→ **EXERCISE PROMPT**:
Type out every line below exactly as it reads.

***** INFORMATION PROVIDED

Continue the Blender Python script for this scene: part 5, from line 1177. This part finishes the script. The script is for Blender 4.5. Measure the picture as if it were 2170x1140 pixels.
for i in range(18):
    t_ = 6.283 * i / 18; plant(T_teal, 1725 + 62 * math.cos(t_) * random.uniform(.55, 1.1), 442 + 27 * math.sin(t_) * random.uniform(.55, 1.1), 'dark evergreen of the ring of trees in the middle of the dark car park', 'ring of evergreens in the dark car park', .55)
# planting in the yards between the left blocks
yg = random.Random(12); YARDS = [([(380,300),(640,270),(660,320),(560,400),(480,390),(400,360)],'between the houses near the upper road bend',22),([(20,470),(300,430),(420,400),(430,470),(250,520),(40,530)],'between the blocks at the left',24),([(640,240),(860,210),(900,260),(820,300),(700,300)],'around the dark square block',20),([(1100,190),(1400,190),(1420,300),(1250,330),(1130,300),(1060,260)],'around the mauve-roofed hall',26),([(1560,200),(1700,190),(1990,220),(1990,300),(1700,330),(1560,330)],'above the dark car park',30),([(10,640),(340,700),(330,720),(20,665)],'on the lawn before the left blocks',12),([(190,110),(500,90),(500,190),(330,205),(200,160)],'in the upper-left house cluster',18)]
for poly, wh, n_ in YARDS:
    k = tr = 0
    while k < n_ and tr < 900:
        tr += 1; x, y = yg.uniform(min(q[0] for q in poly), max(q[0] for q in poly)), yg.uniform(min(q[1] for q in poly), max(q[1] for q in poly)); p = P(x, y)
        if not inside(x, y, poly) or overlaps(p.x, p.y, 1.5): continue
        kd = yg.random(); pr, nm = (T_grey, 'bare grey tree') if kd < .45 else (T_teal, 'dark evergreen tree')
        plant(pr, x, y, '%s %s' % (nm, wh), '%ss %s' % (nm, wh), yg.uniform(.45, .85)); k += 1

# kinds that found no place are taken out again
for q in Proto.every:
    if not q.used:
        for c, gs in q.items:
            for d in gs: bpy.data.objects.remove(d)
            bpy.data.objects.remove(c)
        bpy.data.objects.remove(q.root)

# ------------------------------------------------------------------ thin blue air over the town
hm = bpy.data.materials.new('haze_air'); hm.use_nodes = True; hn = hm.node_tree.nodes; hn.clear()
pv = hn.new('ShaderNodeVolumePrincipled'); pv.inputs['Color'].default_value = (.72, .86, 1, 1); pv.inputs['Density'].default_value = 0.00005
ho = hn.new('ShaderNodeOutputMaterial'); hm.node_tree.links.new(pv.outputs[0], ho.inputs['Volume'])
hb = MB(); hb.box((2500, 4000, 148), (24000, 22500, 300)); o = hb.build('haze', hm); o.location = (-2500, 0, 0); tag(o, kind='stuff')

**********

→ **RESPONSE BELOW**:
Continue the Blender Python script for this scene: part 5, from line 1177. This part finishes the script. The script is for Blender 4.5. Measure the picture as if it were 2170x1140 pixels.
for i in range(18):
    t_ = 6.283 * i / 18; plant(T_teal, 1725 + 62 * math.cos(t_) * random.uniform(.55, 1.1), 442 + 27 * math.sin(t_) * random.uniform(.55, 1.1), 'dark evergreen of the ring of trees in the middle of the dark car park', 'ring of evergreens in the dark car park', .55)
# planting in the yards between the left blocks
yg = random.Random(12); YARDS = [([(380,300),(640,270),(660,320),(560,400),(480,390),(400,360)],'between the houses near the upper road bend',22),([(20,470),(300,430),(420,400),(430,470),(250,520),(40,530)],'between the blocks at the left',24),([(640,240),(860,210),(900,260),(820,300),(700,300)],'around the dark square block',20),([(1100,190),(1400,190),(1420,300),(1250,330),(1130,300),(1060,260)],'around the mauve-roofed hall',26),([(1560,200),(1700,190),(1990,220),(1990,300),(1700,330),(1560,330)],'above the dark car park',30),([(10,640),(340,700),(330,720),(20,665)],'on the lawn before the left blocks',12),([(190,110),(500,90),(500,190),(330,205),(200,160)],'in the upper-left house cluster',18)]
for poly, wh, n_ in YARDS:
    k = tr = 0
    while k < n_ and tr < 900:
        tr += 1; x, y = yg.uniform(min(q[0] for q in poly), max(q[0] for q in poly)), yg.uniform(min(q[1] for q in poly), max(q[1] for q in poly)); p = P(x, y)
        if not inside(x, y, poly) or overlaps(p.x, p.y, 1.5): continue
        kd = yg.random(); pr, nm = (T_grey, 'bare grey tree') if kd < .45 else (T_teal, 'dark evergreen tree')
        plant(pr, x, y, '%s %s' % (nm, wh), '%ss %s' % (nm, wh), yg.uniform(.45, .85)); k += 1

# kinds that found no place are taken out again
for q in Proto.every:
    if not q.used:
        for c, gs in q.items:
            for d in gs: bpy.data.objects.remove(d)
            bpy.data.objects.remove(c)
        bpy.data.objects.remove(q.root)

# ------------------------------------------------------------------ thin blue air over the town
hm = bpy.data.materials.new('haze_air'); hm.use_nodes = True; hn = hm.node_tree.nodes; hn.clear()
pv = hn.new('ShaderNodeVolumePrincipled'); pv.inputs['Color'].default_value = (.72, .86, 1, 1); pv.inputs['Density'].default_value = 0.00005
ho = hn.new('ShaderNodeOutputMaterial'); hm.node_tree.links.new(pv.outputs[0], ho.inputs['Volume'])
hb = MB(); hb.box((2500, 4000, 148), (24000, 22500, 300)); o = hb.build('haze', hm); o.location = (-2500, 0, 0); tag(o, kind='stuff')